**OBJECTIVE**
Repeat every line below exactly, word for word.

**RAW DATA**
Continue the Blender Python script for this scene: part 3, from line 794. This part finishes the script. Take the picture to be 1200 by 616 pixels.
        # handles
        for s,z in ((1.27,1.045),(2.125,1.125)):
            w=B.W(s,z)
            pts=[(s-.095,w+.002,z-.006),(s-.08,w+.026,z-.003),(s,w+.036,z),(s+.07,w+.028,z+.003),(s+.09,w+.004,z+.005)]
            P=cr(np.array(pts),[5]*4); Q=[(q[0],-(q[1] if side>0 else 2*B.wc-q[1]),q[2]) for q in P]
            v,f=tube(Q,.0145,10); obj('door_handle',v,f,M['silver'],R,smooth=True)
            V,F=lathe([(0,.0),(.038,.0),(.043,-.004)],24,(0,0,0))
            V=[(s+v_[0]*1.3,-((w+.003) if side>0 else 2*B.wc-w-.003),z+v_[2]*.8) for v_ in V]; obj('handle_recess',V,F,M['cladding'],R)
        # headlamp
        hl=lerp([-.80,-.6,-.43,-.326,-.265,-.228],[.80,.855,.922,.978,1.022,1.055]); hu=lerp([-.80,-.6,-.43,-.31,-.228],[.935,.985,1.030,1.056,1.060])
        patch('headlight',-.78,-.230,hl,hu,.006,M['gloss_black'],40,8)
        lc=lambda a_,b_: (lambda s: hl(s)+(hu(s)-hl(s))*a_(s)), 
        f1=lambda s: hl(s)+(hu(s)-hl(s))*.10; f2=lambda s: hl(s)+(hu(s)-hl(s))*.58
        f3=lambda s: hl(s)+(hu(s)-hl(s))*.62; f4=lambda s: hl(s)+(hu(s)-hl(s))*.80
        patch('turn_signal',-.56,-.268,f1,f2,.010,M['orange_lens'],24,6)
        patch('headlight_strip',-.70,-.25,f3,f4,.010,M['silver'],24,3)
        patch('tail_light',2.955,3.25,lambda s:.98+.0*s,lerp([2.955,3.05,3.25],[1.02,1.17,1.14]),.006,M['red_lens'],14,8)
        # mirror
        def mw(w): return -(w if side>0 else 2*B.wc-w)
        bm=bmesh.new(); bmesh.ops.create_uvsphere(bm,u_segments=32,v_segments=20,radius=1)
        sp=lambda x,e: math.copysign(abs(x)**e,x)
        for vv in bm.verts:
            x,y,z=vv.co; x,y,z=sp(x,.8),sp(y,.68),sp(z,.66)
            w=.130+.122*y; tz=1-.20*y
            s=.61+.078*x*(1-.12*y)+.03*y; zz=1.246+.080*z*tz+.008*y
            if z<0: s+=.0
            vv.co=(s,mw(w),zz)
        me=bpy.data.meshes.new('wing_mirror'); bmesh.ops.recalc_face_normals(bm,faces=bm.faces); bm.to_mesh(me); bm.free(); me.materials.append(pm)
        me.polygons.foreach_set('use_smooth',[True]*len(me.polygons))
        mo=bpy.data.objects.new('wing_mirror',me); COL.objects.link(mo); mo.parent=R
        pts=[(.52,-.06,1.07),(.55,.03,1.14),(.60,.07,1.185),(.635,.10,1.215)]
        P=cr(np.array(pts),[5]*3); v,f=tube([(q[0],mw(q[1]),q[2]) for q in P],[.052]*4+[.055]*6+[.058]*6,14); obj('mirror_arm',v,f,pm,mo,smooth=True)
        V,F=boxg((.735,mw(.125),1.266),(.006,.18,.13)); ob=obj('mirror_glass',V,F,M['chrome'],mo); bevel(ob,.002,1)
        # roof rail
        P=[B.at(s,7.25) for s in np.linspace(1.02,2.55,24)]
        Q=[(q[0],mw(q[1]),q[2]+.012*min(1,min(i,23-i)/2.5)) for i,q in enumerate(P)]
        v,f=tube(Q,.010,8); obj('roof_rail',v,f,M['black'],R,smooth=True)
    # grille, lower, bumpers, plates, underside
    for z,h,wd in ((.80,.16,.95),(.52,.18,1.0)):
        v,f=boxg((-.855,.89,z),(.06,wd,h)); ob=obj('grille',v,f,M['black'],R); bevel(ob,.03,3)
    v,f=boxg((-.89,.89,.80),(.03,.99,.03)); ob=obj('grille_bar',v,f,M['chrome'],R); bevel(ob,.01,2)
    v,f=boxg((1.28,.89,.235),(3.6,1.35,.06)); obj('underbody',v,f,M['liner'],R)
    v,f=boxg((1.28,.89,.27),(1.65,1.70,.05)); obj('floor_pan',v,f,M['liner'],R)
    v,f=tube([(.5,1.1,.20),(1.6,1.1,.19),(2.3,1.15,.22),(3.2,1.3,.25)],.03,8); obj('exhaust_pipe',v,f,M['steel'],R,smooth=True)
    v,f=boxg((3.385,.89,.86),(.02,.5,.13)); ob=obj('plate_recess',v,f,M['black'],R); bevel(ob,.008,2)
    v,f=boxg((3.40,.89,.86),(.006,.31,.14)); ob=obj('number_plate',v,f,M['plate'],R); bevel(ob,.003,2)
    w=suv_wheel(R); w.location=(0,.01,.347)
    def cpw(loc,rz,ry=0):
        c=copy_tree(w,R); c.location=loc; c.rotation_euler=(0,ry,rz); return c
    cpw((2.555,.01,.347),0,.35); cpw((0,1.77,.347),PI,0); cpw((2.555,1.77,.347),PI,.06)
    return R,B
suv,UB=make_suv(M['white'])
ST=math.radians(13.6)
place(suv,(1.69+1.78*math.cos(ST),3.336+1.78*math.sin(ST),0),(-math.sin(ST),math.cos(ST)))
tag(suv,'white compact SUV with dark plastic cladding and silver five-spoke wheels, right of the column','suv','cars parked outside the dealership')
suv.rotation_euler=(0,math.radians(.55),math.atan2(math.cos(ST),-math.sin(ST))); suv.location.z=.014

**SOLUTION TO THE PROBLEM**
Continue the Blender Python script for this scene: part 3, from line 794. This part finishes the script. Take the picture to be 1200 by 616 pixels.
        # handles
        for s,z in ((1.27,1.045),(2.125,1.125)):
            w=B.W(s,z)
            pts=[(s-.095,w+.002,z-.006),(s-.08,w+.026,z-.003),(s,w+.036,z),(s+.07,w+.028,z+.003),(s+.09,w+.004,z+.005)]
            P=cr(np.array(pts),[5]*4); Q=[(q[0],-(q[1] if side>0 else 2*B.wc-q[1]),q[2]) for q in P]
            v,f=tube(Q,.0145,10); obj('door_handle',v,f,M['silver'],R,smooth=True)
            V,F=lathe([(0,.0),(.038,.0),(.043,-.004)],24,(0,0,0))
            V=[(s+v_[0]*1.3,-((w+.003) if side>0 else 2*B.wc-w-.003),z+v_[2]*.8) for v_ in V]; obj('handle_recess',V,F,M['cladding'],R)
        # headlamp
        hl=lerp([-.80,-.6,-.43,-.326,-.265,-.228],[.80,.855,.922,.978,1.022,1.055]); hu=lerp([-.80,-.6,-.43,-.31,-.228],[.935,.985,1.030,1.056,1.060])
        patch('headlight',-.78,-.230,hl,hu,.006,M['gloss_black'],40,8)
        lc=lambda a_,b_: (lambda s: hl(s)+(hu(s)-hl(s))*a_(s)), 
        f1=lambda s: hl(s)+(hu(s)-hl(s))*.10; f2=lambda s: hl(s)+(hu(s)-hl(s))*.58
        f3=lambda s: hl(s)+(hu(s)-hl(s))*.62; f4=lambda s: hl(s)+(hu(s)-hl(s))*.80
        patch('turn_signal',-.56,-.268,f1,f2,.010,M['orange_lens'],24,6)
        patch('headlight_strip',-.70,-.25,f3,f4,.010,M['silver'],24,3)
        patch('tail_light',2.955,3.25,lambda s:.98+.0*s,lerp([2.955,3.05,3.25],[1.02,1.17,1.14]),.006,M['red_lens'],14,8)
        # mirror
        def mw(w): return -(w if side>0 else 2*B.wc-w)
        bm=bmesh.new(); bmesh.ops.create_uvsphere(bm,u_segments=32,v_segments=20,radius=1)
        sp=lambda x,e: math.copysign(abs(x)**e,x)
        for vv in bm.verts:
            x,y,z=vv.co; x,y,z=sp(x,.8),sp(y,.68),sp(z,.66)
            w=.130+.122*y; tz=1-.20*y
            s=.61+.078*x*(1-.12*y)+.03*y; zz=1.246+.080*z*tz+.008*y
            if z<0: s+=.0
            vv.co=(s,mw(w),zz)
        me=bpy.data.meshes.new('wing_mirror'); bmesh.ops.recalc_face_normals(bm,faces=bm.faces); bm.to_mesh(me); bm.free(); me.materials.append(pm)
        me.polygons.foreach_set('use_smooth',[True]*len(me.polygons))
        mo=bpy.data.objects.new('wing_mirror',me); COL.objects.link(mo); mo.parent=R
        pts=[(.52,-.06,1.07),(.55,.03,1.14),(.60,.07,1.185),(.635,.10,1.215)]
        P=cr(np.array(pts),[5]*3); v,f=tube([(q[0],mw(q[1]),q[2]) for q in P],[.052]*4+[.055]*6+[.058]*6,14); obj('mirror_arm',v,f,pm,mo,smooth=True)
        V,F=boxg((.735,mw(.125),1.266),(.006,.18,.13)); ob=obj('mirror_glass',V,F,M['chrome'],mo); bevel(ob,.002,1)
        # roof rail
        P=[B.at(s,7.25) for s in np.linspace(1.02,2.55,24)]
        Q=[(q[0],mw(q[1]),q[2]+.012*min(1,min(i,23-i)/2.5)) for i,q in enumerate(P)]
        v,f=tube(Q,.010,8); obj('roof_rail',v,f,M['black'],R,smooth=True)
    # grille, lower, bumpers, plates, underside
    for z,h,wd in ((.80,.16,.95),(.52,.18,1.0)):
        v,f=boxg((-.855,.89,z),(.06,wd,h)); ob=obj('grille',v,f,M['black'],R); bevel(ob,.03,3)
    v,f=boxg((-.89,.89,.80),(.03,.99,.03)); ob=obj('grille_bar',v,f,M['chrome'],R); bevel(ob,.01,2)
    v,f=boxg((1.28,.89,.235),(3.6,1.35,.06)); obj('underbody',v,f,M['liner'],R)
    v,f=boxg((1.28,.89,.27),(1.65,1.70,.05)); obj('floor_pan',v,f,M['liner'],R)
    v,f=tube([(.5,1.1,.20),(1.6,1.1,.19),(2.3,1.15,.22),(3.2,1.3,.25)],.03,8); obj('exhaust_pipe',v,f,M['steel'],R,smooth=True)
    v,f=boxg((3.385,.89,.86),(.02,.5,.13)); ob=obj('plate_recess',v,f,M['black'],R); bevel(ob,.008,2)
    v,f=boxg((3.40,.89,.86),(.006,.31,.14)); ob=obj('number_plate',v,f,M['plate'],R); bevel(ob,.003,2)
    w=suv_wheel(R); w.location=(0,.01,.347)
    def cpw(loc,rz,ry=0):
        c=copy_tree(w,R); c.location=loc; c.rotation_euler=(0,ry,rz); return c
    cpw((2.555,.01,.347),0,.35); cpw((0,1.77,.347),PI,0); cpw((2.555,1.77,.347),PI,.06)
    return R,B
suv,UB=make_suv(M['white'])
ST=math.radians(13.6)
place(suv,(1.69+1.78*math.cos(ST),3.336+1.78*math.sin(ST),0),(-math.sin(ST),math.cos(ST)))
tag(suv,'white compact SUV with dark plastic cladding and silver five-spoke wheels, right of the column','suv','cars parked outside the dealership')
suv.rotation_euler=(0,math.radians(.55),math.atan2(math.cos(ST),-math.sin(ST))); suv.location.z=.014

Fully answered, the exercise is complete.